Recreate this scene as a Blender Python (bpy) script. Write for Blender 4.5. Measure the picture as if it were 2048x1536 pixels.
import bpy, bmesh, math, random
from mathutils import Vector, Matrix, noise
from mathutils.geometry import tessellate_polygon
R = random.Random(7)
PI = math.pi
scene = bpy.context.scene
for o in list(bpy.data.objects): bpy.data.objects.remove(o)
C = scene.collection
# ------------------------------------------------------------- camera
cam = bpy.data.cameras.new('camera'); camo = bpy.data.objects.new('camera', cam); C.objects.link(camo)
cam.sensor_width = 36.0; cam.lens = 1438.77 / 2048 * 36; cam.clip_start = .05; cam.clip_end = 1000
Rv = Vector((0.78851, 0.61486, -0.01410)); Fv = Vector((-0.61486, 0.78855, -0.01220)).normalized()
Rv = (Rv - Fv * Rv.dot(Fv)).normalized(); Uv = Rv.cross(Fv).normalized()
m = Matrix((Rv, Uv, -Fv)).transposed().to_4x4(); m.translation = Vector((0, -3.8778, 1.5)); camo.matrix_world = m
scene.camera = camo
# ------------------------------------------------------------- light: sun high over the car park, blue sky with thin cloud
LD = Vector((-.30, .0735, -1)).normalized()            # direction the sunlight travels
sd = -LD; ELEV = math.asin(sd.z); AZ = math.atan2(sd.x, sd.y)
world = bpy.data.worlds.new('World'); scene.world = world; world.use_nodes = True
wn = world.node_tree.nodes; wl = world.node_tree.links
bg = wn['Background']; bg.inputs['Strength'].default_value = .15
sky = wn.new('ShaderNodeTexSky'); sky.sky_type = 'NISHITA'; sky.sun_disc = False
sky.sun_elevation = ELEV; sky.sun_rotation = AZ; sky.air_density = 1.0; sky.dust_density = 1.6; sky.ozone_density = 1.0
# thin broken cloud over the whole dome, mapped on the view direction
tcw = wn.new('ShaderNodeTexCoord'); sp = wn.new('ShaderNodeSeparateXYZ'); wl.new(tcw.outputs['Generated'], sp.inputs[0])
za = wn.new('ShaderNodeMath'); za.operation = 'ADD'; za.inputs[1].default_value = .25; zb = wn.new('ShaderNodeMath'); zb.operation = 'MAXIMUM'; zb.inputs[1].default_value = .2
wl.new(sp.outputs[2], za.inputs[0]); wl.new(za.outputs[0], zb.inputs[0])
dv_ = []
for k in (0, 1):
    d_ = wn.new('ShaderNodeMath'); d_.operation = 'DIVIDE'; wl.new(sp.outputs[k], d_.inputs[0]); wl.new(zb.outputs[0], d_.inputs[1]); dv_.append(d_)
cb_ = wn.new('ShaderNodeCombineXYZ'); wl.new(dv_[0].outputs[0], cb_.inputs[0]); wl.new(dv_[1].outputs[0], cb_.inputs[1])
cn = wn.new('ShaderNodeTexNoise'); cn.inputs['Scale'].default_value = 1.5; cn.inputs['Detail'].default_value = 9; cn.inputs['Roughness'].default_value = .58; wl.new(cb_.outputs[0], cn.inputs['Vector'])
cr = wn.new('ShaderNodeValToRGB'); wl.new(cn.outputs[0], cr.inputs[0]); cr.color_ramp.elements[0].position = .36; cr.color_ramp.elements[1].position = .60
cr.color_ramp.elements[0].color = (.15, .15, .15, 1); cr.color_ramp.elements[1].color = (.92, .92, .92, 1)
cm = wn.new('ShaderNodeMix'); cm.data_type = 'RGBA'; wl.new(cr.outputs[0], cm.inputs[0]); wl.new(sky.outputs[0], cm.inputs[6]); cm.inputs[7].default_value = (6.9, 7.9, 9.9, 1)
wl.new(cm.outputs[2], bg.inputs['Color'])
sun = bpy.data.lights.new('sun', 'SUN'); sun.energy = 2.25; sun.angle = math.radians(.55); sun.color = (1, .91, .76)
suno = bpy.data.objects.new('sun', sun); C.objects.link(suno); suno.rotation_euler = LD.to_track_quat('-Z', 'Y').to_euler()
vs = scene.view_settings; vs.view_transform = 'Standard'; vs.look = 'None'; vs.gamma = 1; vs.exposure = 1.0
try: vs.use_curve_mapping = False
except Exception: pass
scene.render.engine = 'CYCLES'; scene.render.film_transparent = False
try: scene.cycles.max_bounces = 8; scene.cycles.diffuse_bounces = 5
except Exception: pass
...
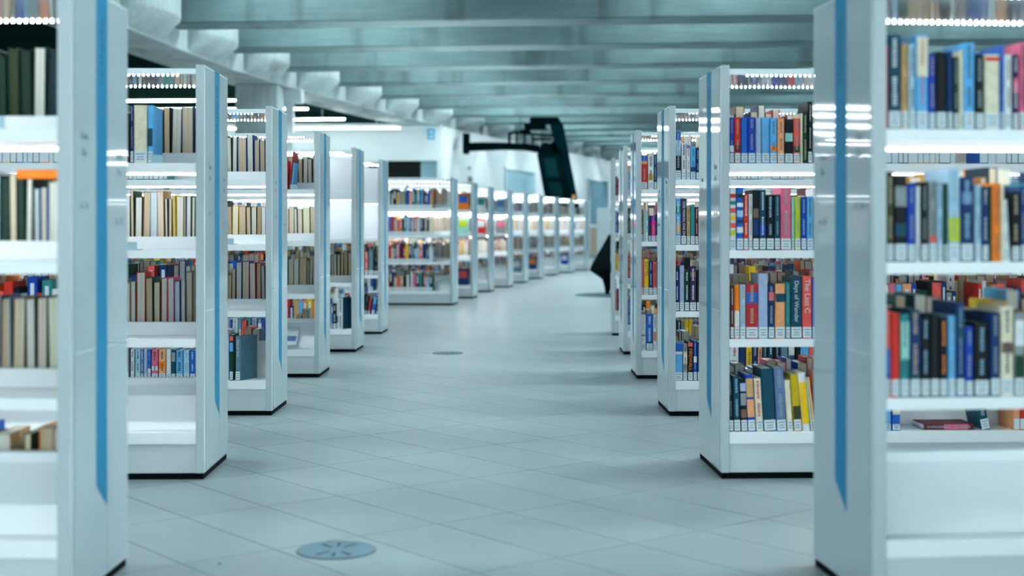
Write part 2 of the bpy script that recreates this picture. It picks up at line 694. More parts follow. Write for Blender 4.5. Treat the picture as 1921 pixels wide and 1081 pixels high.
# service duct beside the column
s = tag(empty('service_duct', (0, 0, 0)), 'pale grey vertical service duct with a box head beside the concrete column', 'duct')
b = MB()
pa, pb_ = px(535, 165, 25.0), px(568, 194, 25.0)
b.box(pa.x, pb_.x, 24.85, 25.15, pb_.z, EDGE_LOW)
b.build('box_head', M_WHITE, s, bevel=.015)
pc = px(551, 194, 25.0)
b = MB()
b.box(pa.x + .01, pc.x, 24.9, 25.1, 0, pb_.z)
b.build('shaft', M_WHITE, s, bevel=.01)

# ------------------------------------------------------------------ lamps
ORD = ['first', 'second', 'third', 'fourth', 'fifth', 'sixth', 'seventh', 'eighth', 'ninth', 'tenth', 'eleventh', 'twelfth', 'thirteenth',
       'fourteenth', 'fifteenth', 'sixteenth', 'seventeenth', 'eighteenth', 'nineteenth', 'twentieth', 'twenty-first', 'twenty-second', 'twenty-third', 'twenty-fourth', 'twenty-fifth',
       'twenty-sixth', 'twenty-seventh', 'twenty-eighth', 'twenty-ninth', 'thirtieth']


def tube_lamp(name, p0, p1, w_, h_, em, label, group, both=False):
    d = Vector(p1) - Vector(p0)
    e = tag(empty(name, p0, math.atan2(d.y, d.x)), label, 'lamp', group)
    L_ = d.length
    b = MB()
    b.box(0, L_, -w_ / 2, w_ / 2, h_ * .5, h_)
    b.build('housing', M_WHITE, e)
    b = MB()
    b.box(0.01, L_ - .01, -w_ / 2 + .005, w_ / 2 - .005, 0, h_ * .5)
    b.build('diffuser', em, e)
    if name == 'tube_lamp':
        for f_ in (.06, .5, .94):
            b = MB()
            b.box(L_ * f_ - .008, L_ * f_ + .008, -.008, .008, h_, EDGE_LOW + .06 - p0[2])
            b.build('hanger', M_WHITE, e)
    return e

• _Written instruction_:
Where a line of the material above holds the string "script", copy that line.

• _Complete answer_:
Recreate this scene as a Blender Python (bpy) script. Write for Blender 4.5. Measure the picture as if it were 2048x1536 pixels.
Write part 2 of the bpy script that recreates this picture. It picks up at line 694. More parts follow. Write for Blender 4.5. Treat the picture as 1921 pixels wide and 1081 pixels high.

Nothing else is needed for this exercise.